Develop a safety plan with your child and review it frequently

Published in the Oct. 29 – Nov. 11, 2014 issue of Morgan Hill Life

By Staff Report

Larry McElvain, Discovery Counseling Center

Larry McElvain, Discovery Counseling Center

This month, a teacher at Paradise Valley Elementary School was arrested by the Morgan Hill Police Department on the suspicion of molestation of at least two students. Many parents at the school expressed their concern about the alleged crime at a special meeting set up by the Morgan Hill Unified School District.

Larry McElvain, the executive director of the Discovery Counseling Center in Morgan Hill, addressed many of the issues brought up by the recent incident at the meeting. Morgan Hill Life asked him to talk about the issue of molestation and what parents need to know to minimize the chance of it happening to their children.

What can parents do to keep their child safe from sexual molesters?

Parents should do all they can to prevent possible child molesters from having access to their children, but the best defense for a child is to know three things and have the skill to address these when they occur. First, every child should recognize when they feel uncomfortable around a person and the skill to remove themselves. Second, every child should know the difference between safe, unsafe, and unwanted touch and the skill to stop the unwanted touch. Third, every child should know the difference between safe and unsafe secrets and what to do if someone shares an unsafe secret. The skill behind each of these involves the child knowing how to voice their concern.

You talk about “safe secrets, safe touch” elements of a relationship. Describe what this is and how parents can work with their child to use this?

Safe touches are good for children such as hugs, a pat on the back, even removing a splinter. Unsafe touch such as kicking, pinching, and pushing are hurtful. But unwanted touches are the most confusing to children. These are touches the child does not want from that person or at that moment, such as a pinch on the cheek by grandma, or tickling. Children should know that it is never OK to touch someone else’s private body parts, or for someone to touch his or her own private body parts in front of them, or for someone to ask them to touch his or her private body parts. It is always OK for a child to say “no” to an unwanted touch, even if it is from a familiar person.

Children should know that keeping a secret about a birthday gift is a safe secret. Unsafe secrets include: any kind of touch, games that hurt someone, gifts, or problems another person shares. None of these should be secrets for a young child, and they should always go tell a trusted adult near them.

What should I do if my child comes home from school and tells me that a classmate is being touched inappropriately?

The first thing is stay calm. Your child is probably already scared and not sure what to think. Becoming reactionary will raise your child’s anxiety level, making it more difficult to share what they know. Instead ask your child to share what they have seen or heard with you and give them time to tell everything without acting urgent. Once they have shared, be sure to thank them for being smart and brave by telling you. Tell them they did the right thing and you will make sure their classmate is helped.

How do you empower parents to empower their children to be assertive when someone is touching them or talking to them in an inappropriate manner?

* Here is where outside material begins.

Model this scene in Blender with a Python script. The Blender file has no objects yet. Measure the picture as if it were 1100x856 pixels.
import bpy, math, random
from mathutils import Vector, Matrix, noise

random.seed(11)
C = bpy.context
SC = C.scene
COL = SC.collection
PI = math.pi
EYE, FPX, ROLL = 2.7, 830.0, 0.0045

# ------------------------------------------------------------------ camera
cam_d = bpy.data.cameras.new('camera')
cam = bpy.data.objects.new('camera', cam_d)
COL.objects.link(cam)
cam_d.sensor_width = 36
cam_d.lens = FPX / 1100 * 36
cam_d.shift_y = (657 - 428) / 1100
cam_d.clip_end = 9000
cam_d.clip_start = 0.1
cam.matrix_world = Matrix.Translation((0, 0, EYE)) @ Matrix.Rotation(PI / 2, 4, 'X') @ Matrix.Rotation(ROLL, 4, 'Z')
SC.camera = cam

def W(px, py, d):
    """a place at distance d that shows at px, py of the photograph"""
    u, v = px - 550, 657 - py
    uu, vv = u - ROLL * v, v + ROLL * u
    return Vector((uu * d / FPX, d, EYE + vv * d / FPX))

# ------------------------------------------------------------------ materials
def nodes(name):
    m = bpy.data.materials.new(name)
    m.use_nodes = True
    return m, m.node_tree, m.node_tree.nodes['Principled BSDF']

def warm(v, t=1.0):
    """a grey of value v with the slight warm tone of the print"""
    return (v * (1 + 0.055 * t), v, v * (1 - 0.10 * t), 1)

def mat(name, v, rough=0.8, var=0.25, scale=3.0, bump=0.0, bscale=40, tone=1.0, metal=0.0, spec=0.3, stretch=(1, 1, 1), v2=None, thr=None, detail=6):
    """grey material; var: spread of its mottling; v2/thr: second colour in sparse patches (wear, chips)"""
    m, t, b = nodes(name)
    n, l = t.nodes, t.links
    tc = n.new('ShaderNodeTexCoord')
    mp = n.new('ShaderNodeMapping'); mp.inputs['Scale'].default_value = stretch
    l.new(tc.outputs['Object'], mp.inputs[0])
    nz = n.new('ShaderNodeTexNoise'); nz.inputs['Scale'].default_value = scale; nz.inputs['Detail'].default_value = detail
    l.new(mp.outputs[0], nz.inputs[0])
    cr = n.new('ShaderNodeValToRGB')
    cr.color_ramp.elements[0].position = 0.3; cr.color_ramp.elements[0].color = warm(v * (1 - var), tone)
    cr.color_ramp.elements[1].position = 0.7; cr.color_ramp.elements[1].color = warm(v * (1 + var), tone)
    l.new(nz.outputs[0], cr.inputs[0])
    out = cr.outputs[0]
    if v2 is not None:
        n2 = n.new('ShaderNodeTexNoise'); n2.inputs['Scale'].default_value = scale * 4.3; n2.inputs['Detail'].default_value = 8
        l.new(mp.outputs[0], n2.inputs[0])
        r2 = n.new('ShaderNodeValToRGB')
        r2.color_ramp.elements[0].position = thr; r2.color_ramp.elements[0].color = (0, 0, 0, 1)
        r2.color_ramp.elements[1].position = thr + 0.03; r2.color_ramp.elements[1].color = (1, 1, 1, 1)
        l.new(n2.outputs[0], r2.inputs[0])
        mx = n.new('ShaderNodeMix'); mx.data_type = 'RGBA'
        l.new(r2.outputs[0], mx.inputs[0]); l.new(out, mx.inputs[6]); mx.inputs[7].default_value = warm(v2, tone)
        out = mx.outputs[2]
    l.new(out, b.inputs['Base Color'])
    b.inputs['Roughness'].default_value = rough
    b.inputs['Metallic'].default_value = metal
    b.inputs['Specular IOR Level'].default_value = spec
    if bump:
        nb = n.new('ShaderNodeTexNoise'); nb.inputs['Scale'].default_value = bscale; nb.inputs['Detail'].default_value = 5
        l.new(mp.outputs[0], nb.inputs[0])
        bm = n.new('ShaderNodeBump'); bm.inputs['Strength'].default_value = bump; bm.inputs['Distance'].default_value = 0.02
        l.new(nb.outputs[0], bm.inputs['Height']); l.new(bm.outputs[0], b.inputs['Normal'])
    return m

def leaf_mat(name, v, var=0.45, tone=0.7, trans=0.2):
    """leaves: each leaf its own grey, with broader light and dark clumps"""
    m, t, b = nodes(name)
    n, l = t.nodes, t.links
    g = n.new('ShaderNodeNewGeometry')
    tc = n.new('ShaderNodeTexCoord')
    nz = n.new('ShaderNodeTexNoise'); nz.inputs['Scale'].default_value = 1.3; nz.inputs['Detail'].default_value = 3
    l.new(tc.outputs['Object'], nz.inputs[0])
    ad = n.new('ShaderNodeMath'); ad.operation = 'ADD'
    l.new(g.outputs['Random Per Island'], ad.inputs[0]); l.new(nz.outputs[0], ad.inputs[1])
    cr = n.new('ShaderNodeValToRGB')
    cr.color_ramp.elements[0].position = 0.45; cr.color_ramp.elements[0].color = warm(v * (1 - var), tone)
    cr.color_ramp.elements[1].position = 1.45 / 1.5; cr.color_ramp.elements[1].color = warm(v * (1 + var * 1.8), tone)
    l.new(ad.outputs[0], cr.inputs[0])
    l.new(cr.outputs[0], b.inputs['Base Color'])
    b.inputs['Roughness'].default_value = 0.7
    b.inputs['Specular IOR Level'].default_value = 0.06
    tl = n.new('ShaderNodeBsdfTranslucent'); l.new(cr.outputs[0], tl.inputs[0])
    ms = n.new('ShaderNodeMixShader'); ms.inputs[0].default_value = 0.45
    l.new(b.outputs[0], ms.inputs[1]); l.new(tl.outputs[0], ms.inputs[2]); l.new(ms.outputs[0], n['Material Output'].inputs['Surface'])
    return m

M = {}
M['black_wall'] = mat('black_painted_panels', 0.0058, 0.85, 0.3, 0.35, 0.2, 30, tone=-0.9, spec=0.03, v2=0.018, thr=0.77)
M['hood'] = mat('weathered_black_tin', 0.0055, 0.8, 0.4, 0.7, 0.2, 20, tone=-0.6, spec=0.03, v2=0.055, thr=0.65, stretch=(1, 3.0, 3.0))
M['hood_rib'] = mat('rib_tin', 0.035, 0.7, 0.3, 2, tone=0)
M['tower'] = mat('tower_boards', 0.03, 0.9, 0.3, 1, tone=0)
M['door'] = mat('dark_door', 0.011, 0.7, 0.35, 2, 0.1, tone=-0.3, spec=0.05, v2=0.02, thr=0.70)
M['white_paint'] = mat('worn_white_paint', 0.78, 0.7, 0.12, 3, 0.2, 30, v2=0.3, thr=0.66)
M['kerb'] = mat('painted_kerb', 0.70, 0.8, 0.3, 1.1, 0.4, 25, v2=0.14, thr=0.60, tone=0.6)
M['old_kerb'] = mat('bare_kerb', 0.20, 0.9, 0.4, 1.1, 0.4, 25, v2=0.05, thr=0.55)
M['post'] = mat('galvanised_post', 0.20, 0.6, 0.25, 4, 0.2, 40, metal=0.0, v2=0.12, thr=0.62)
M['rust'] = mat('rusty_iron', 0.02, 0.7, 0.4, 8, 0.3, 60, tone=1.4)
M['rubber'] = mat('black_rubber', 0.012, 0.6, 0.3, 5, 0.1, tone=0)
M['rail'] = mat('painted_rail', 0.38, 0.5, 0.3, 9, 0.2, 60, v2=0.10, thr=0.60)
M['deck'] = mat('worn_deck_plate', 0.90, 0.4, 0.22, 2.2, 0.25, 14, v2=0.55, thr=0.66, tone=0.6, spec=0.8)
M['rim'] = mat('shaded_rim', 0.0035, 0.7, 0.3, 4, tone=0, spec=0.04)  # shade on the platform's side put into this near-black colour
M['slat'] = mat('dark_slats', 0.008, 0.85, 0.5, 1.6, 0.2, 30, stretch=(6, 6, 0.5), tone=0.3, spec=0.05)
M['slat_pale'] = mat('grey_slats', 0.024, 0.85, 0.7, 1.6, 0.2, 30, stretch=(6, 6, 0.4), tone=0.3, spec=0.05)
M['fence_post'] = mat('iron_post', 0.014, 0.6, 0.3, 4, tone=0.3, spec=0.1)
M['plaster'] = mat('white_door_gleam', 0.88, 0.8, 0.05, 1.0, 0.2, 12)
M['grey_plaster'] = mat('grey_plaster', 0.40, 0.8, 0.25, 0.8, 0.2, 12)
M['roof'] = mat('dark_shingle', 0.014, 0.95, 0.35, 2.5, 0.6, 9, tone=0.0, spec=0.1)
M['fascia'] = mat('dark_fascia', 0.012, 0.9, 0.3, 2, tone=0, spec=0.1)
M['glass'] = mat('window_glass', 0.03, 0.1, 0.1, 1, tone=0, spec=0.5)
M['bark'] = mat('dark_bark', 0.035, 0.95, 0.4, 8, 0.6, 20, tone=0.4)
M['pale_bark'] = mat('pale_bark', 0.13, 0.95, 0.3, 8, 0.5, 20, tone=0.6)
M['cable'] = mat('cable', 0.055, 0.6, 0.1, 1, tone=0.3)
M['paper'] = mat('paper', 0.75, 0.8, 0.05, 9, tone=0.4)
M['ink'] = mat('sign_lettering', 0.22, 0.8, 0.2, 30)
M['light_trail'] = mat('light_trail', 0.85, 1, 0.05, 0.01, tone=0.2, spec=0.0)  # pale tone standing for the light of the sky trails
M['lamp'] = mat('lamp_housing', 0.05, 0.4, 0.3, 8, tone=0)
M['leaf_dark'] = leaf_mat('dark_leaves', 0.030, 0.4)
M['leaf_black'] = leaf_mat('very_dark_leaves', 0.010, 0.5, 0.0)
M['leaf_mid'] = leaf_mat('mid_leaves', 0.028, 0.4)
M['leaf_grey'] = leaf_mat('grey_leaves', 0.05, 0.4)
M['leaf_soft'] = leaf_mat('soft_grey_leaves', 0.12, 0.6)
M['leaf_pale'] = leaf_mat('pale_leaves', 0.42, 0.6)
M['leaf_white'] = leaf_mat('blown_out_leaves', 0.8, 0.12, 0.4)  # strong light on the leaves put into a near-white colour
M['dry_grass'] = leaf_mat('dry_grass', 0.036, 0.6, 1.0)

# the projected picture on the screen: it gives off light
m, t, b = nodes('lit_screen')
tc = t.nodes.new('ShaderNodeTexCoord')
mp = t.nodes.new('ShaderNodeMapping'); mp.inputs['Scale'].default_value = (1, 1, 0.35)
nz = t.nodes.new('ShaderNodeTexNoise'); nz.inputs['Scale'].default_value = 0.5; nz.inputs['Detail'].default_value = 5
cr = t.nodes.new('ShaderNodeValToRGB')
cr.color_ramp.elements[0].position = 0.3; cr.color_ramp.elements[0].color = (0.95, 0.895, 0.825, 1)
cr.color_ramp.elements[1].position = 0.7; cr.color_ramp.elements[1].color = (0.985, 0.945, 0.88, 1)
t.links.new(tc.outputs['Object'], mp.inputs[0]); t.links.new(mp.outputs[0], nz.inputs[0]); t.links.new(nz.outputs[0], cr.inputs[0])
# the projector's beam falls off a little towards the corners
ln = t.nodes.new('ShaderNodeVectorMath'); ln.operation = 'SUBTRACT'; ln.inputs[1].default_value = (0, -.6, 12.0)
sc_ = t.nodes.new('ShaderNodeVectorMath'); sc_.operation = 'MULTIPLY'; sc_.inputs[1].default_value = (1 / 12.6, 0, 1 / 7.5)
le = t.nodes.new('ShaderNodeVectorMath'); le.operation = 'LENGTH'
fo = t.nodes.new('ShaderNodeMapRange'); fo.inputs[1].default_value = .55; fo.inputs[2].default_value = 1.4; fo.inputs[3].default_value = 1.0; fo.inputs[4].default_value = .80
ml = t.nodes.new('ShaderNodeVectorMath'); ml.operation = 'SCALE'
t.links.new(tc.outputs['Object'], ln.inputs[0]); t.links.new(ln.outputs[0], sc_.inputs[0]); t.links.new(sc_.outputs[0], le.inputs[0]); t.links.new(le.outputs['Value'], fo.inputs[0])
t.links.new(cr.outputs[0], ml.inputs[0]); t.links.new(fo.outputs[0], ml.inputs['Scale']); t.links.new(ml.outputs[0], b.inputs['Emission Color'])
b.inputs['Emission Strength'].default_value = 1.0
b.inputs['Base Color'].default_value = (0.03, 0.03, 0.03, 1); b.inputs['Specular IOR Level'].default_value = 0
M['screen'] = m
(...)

When parents tell their children the world is full of bad people, they create unneeded anxiety. Anxiety never produces solutions. Instead parents should teach children safety strategies. Parents should schedule family meetings to make a safety plan. The plan should address rules the children should follow when they are alone, at home, at the mall, or when a stranger offers them a gift. Think of all the risky environments your child could be exposed to and what they should be doing to keep safe. Develop a safety plan with them and review it frequently.